Friday 11 April 2014

Are you buying value, quality or a story? Value Investing panel at UK Investor Show 2014

Bulletin Board favourites are mostly story stocks with poor quality and value ratios

Click to enlarge
The ever-smooth Ed Croft blew bubbles on the screen. Are Stockpedia's Quality Rank and Value Rank the
solution to our tendency to buy a great story stock, most of which will disappoint?
Addressing us in the old-fashioned way without a projector were investors Nigel Wray, Chris Bailey and
Paul Kavanagh of Killik & Co.

To kick off, Croft asserted that evidence is clear that, however you measure it, over the long term (4
years+):

  • cheap stocks beat expensive stocks and 
  • quality stocks out-perform junk stocks

Cheap means low PE, low PBV, low PCF or some combination.
Quality indicators are companies with strong franchise, positive earnings direction and low risk. ROCE is a strong quantitative measure.

Use Croft's interactive webpage. Click the Top Bulletin Boards button above the bubble chart.
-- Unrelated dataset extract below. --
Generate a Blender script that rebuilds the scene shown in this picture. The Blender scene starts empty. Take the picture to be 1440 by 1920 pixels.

Wray agreed about the out-performance and pointed out a further advantage of shares that generate good long term returns: the longer you hold a successful pick, the better the return if you are a capital gains tax (CGT) payer. The magic of compounding means that deferring the CGT hugely improves the final post-tax value compared to jumping in and out of positions and realising profit every year.
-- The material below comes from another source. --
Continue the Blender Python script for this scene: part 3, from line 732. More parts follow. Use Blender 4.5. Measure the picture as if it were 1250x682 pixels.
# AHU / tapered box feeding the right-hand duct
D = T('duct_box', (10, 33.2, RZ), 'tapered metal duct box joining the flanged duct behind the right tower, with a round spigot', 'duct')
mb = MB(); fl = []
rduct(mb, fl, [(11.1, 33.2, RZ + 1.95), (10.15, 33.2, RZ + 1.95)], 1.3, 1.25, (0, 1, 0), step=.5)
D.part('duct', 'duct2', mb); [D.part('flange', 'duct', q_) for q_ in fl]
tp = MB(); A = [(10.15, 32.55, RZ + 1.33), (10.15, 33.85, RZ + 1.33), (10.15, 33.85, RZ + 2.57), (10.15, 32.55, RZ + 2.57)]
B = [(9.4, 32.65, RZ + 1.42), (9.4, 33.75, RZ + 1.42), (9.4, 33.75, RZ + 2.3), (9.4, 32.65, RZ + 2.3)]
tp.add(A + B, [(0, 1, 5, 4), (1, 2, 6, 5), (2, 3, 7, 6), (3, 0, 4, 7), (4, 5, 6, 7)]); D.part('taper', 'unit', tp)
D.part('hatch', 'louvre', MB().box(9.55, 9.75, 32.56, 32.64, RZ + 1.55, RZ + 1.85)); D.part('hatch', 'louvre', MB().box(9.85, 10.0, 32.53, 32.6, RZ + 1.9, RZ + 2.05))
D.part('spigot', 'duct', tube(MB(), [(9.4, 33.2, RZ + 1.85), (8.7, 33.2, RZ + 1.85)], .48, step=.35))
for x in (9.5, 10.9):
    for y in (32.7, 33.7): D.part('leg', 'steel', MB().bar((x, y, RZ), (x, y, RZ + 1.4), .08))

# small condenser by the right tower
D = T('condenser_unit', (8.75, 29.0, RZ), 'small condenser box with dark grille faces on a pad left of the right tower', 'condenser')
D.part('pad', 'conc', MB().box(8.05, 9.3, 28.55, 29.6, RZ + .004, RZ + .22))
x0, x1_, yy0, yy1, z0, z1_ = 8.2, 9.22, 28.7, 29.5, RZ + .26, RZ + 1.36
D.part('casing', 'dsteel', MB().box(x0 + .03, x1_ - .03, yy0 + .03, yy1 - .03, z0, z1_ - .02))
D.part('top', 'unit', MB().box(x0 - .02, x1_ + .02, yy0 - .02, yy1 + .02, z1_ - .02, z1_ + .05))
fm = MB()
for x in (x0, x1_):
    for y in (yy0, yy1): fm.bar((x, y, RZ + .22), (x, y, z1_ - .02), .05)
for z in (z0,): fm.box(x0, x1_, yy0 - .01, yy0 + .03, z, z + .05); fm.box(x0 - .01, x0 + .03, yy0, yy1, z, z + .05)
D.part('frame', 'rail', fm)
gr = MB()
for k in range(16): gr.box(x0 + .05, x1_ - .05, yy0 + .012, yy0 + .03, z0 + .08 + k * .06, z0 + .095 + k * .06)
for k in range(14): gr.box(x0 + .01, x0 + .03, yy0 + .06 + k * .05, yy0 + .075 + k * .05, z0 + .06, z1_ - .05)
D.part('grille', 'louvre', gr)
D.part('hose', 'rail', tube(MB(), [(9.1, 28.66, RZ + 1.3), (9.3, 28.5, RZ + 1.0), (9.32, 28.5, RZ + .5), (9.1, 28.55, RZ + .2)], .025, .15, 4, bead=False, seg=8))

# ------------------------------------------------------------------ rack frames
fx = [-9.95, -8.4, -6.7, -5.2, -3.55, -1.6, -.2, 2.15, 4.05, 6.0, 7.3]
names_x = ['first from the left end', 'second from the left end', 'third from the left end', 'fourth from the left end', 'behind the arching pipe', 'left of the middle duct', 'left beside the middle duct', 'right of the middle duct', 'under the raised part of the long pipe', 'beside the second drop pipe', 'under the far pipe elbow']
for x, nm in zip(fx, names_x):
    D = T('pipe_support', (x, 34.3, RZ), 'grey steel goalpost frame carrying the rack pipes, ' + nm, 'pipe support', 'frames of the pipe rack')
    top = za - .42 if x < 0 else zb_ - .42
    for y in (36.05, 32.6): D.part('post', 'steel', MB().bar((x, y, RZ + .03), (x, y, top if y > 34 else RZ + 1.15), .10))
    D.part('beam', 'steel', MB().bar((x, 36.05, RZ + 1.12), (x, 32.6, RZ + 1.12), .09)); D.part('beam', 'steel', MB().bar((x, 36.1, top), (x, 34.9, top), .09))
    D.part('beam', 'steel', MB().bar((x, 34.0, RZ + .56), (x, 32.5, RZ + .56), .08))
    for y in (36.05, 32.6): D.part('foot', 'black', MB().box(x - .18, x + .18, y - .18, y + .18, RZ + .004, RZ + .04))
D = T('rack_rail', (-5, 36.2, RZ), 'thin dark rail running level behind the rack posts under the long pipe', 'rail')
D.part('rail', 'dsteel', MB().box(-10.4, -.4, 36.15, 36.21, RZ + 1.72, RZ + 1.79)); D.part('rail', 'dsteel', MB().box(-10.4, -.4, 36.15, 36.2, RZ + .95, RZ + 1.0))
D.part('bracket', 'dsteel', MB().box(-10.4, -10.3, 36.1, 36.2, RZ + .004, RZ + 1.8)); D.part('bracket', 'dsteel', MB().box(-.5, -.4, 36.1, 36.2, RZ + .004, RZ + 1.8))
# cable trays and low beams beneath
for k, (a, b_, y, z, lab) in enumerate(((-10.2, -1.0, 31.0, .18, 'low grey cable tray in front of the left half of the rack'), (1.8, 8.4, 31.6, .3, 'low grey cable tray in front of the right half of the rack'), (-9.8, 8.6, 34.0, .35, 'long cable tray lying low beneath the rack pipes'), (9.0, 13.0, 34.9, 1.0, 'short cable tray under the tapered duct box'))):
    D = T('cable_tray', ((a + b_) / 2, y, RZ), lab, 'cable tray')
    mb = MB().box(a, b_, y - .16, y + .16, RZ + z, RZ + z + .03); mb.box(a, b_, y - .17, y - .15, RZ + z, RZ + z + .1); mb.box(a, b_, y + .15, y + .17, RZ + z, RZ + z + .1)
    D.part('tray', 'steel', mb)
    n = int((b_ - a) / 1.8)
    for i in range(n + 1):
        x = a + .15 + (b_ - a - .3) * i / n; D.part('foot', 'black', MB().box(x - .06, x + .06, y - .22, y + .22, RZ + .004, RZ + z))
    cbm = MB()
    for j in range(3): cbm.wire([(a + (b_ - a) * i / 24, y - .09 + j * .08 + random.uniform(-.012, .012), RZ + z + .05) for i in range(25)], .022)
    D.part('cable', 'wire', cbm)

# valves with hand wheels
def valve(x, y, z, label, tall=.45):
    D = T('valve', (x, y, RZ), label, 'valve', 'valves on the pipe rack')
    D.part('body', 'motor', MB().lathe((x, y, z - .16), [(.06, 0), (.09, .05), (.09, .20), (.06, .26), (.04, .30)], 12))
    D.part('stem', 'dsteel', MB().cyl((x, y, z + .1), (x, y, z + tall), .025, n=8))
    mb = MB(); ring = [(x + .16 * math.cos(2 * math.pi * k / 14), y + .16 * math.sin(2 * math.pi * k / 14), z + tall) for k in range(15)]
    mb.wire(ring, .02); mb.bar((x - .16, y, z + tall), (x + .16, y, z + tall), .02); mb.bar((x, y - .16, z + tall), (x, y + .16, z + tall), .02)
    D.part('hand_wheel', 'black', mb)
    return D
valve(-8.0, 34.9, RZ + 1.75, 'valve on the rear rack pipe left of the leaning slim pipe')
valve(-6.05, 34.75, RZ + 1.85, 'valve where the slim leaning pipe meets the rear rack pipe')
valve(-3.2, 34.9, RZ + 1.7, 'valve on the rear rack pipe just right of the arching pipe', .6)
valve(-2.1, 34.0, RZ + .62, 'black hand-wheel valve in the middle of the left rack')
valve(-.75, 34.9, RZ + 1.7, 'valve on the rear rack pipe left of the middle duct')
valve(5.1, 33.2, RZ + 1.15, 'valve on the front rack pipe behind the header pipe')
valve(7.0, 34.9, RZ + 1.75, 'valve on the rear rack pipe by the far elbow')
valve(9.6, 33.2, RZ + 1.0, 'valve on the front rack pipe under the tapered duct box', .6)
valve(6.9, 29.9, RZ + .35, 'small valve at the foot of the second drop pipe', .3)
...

Why do people buy shares whose numbers show them to be expensive or poor quality?

Investors love a good story, promising outsized returns. I would add that 'doing the numbers' is not on everyone's checklist and in any case, once enthused, confirmation bias means we humans are willing to give good stories a lot of slack when it comes to balance sheets, tangible assets and real hard cash coming in.
Croft is not saying avoid all story stocks, just that they need more justification than quality-value ones. And judging a story is a lot harder than looking for booby traps under an otherwise good-value quality-brand car.
I've seen many AIM promotions, particularly mining and oil companies, that entirely rely on CEO charm, an exciting sounding potential resource (that is often a cast-off that cost them a tenner) and the difficulty of evaluating the risks, timescale and costs of development into production. The latter is called information asymmetry. Unethical directors will manipulate you as much as they legally can (and more) and it is your arch enemy.

Kavanagh did admit to picking some oil exploration shares "But it's lottery ticket type money."